'''

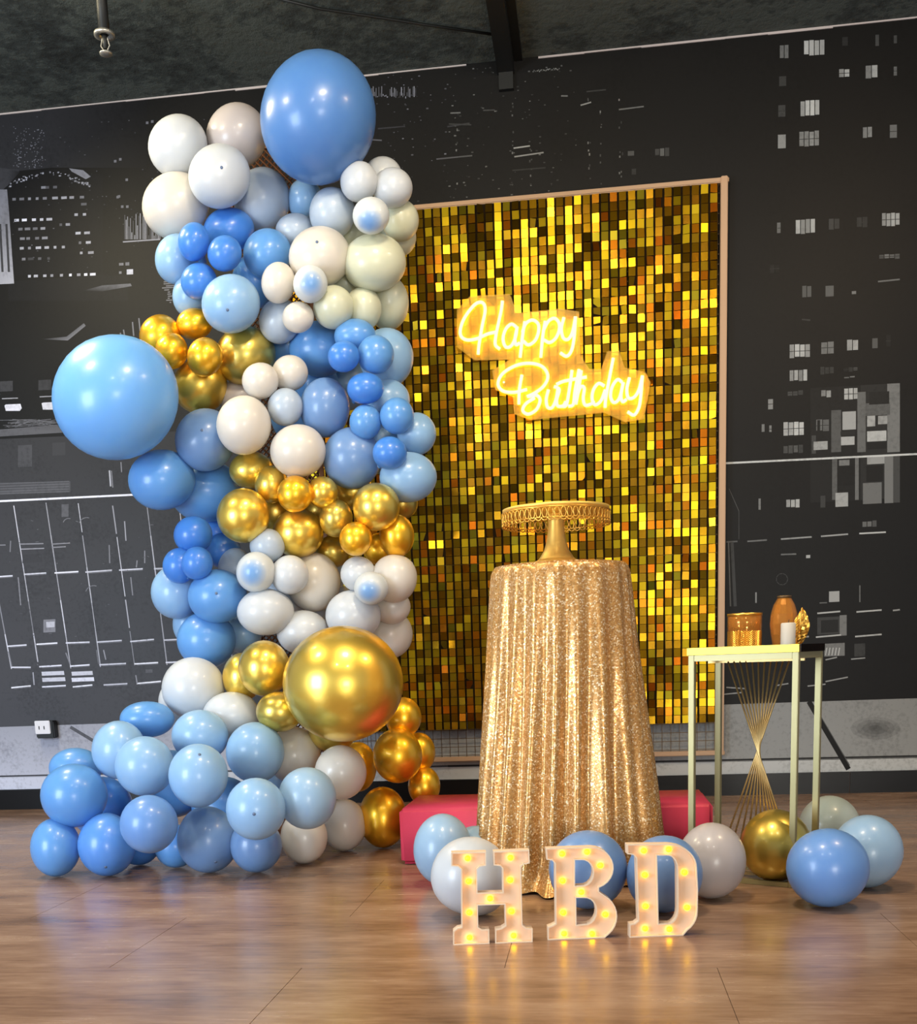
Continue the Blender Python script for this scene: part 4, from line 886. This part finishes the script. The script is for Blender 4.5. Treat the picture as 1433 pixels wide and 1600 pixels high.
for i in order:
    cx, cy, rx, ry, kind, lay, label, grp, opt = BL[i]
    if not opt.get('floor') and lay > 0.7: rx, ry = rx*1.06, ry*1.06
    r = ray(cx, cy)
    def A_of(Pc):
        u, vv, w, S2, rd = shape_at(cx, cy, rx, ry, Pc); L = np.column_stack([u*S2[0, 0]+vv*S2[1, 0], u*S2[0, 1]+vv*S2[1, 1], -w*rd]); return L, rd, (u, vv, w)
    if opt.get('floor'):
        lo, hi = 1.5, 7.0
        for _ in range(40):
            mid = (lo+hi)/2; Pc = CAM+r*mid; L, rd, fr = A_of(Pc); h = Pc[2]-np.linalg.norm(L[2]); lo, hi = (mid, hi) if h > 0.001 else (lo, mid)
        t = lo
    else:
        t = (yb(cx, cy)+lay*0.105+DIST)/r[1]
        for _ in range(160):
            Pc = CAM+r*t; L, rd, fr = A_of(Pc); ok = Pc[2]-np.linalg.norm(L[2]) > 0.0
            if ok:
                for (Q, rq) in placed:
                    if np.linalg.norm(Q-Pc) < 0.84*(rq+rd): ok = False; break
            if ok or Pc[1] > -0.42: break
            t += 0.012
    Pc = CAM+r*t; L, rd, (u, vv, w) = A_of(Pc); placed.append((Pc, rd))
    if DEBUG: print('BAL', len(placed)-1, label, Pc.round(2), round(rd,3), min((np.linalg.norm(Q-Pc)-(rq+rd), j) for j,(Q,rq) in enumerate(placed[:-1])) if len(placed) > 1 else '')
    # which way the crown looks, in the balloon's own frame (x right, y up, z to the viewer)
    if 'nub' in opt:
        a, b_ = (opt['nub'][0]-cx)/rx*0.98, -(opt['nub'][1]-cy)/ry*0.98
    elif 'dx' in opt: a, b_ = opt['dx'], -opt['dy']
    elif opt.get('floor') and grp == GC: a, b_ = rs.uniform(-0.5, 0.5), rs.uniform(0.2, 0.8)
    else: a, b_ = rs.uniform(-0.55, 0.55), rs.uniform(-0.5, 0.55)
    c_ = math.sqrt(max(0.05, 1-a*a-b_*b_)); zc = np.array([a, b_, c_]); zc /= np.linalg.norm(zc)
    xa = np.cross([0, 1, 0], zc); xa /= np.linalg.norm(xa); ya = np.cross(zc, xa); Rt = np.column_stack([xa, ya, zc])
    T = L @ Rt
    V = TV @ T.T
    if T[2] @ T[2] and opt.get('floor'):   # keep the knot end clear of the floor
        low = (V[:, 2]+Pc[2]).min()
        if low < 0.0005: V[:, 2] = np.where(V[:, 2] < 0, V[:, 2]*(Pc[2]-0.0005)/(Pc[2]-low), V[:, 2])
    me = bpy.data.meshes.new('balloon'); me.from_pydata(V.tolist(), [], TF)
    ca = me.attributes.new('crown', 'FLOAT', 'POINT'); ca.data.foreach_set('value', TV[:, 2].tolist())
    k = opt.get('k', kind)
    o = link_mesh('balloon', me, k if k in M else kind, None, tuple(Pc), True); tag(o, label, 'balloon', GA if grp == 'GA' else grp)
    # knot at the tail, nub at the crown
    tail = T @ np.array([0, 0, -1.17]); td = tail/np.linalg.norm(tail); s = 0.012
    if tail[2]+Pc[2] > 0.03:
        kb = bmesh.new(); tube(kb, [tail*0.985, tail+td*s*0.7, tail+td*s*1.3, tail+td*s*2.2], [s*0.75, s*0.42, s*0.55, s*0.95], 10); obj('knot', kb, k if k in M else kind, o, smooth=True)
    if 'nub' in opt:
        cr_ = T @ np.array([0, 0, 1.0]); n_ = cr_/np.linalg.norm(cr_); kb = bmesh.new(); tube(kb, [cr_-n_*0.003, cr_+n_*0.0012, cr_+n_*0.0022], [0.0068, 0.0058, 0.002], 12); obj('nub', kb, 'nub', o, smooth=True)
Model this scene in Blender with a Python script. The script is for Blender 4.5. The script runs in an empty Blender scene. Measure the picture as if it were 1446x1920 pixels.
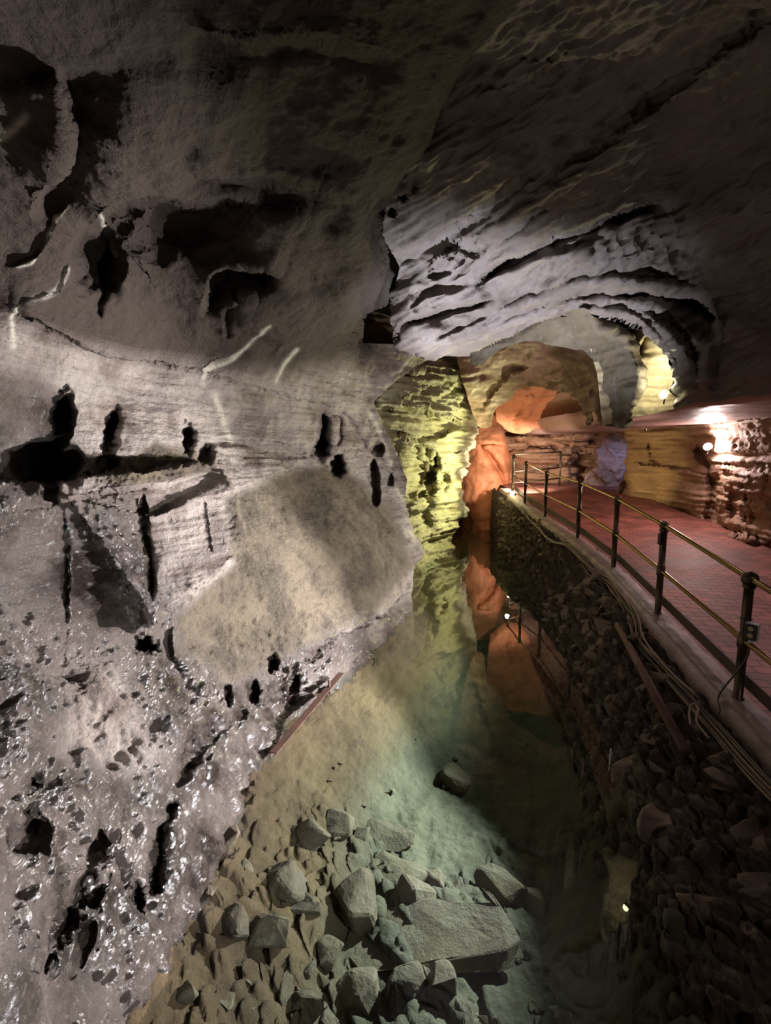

'''

DESCRIPTION OF THE TASK :: Repeat the records above exactly, leaving out any pictures they contain.

FINISHED EXERCISE ::
Continue the Blender Python script for this scene: part 4, from line 886. This part finishes the script. The script is for Blender 4.5. Treat the picture as 1433 pixels wide and 1600 pixels high.
for i in order:
    cx, cy, rx, ry, kind, lay, label, grp, opt = BL[i]
    if not opt.get('floor') and lay > 0.7: rx, ry = rx*1.06, ry*1.06
    r = ray(cx, cy)
    def A_of(Pc):
        u, vv, w, S2, rd = shape_at(cx, cy, rx, ry, Pc); L = np.column_stack([u*S2[0, 0]+vv*S2[1, 0], u*S2[0, 1]+vv*S2[1, 1], -w*rd]); return L, rd, (u, vv, w)
    if opt.get('floor'):
        lo, hi = 1.5, 7.0
        for _ in range(40):
            mid = (lo+hi)/2; Pc = CAM+r*mid; L, rd, fr = A_of(Pc); h = Pc[2]-np.linalg.norm(L[2]); lo, hi = (mid, hi) if h > 0.001 else (lo, mid)
        t = lo
    else:
        t = (yb(cx, cy)+lay*0.105+DIST)/r[1]
        for _ in range(160):
            Pc = CAM+r*t; L, rd, fr = A_of(Pc); ok = Pc[2]-np.linalg.norm(L[2]) > 0.0
            if ok:
                for (Q, rq) in placed:
                    if np.linalg.norm(Q-Pc) < 0.84*(rq+rd): ok = False; break
            if ok or Pc[1] > -0.42: break
            t += 0.012
    Pc = CAM+r*t; L, rd, (u, vv, w) = A_of(Pc); placed.append((Pc, rd))
    if DEBUG: print('BAL', len(placed)-1, label, Pc.round(2), round(rd,3), min((np.linalg.norm(Q-Pc)-(rq+rd), j) for j,(Q,rq) in enumerate(placed[:-1])) if len(placed) > 1 else '')
    # which way the crown looks, in the balloon's own frame (x right, y up, z to the viewer)
    if 'nub' in opt:
        a, b_ = (opt['nub'][0]-cx)/rx*0.98, -(opt['nub'][1]-cy)/ry*0.98
    elif 'dx' in opt: a, b_ = opt['dx'], -opt['dy']
    elif opt.get('floor') and grp == GC: a, b_ = rs.uniform(-0.5, 0.5), rs.uniform(0.2, 0.8)
    else: a, b_ = rs.uniform(-0.55, 0.55), rs.uniform(-0.5, 0.55)
    c_ = math.sqrt(max(0.05, 1-a*a-b_*b_)); zc = np.array([a, b_, c_]); zc /= np.linalg.norm(zc)
    xa = np.cross([0, 1, 0], zc); xa /= np.linalg.norm(xa); ya = np.cross(zc, xa); Rt = np.column_stack([xa, ya, zc])
    T = L @ Rt
    V = TV @ T.T
    if T[2] @ T[2] and opt.get('floor'):   # keep the knot end clear of the floor
        low = (V[:, 2]+Pc[2]).min()
        if low < 0.0005: V[:, 2] = np.where(V[:, 2] < 0, V[:, 2]*(Pc[2]-0.0005)/(Pc[2]-low), V[:, 2])
    me = bpy.data.meshes.new('balloon'); me.from_pydata(V.tolist(), [], TF)
    ca = me.attributes.new('crown', 'FLOAT', 'POINT'); ca.data.foreach_set('value', TV[:, 2].tolist())
    k = opt.get('k', kind)
    o = link_mesh('balloon', me, k if k in M else kind, None, tuple(Pc), True); tag(o, label, 'balloon', GA if grp == 'GA' else grp)
    # knot at the tail, nub at the crown
    tail = T @ np.array([0, 0, -1.17]); td = tail/np.linalg.norm(tail); s = 0.012
    if tail[2]+Pc[2] > 0.03:
        kb = bmesh.new(); tube(kb, [tail*0.985, tail+td*s*0.7, tail+td*s*1.3, tail+td*s*2.2], [s*0.75, s*0.42, s*0.55, s*0.95], 10); obj('knot', kb, k if k in M else kind, o, smooth=True)
    if 'nub' in opt:
        cr_ = T @ np.array([0, 0, 1.0]); n_ = cr_/np.linalg.norm(cr_); kb = bmesh.new(); tube(kb, [cr_-n_*0.003, cr_+n_*0.0012, cr_+n_*0.0022], [0.0068, 0.0058, 0.002], 12); obj('nub', kb, 'nub', o, smooth=True)
Model this scene in Blender with a Python script. The script is for Blender 4.5. The script runs in an empty Blender scene. Measure the picture as if it were 1446x1920 pixels.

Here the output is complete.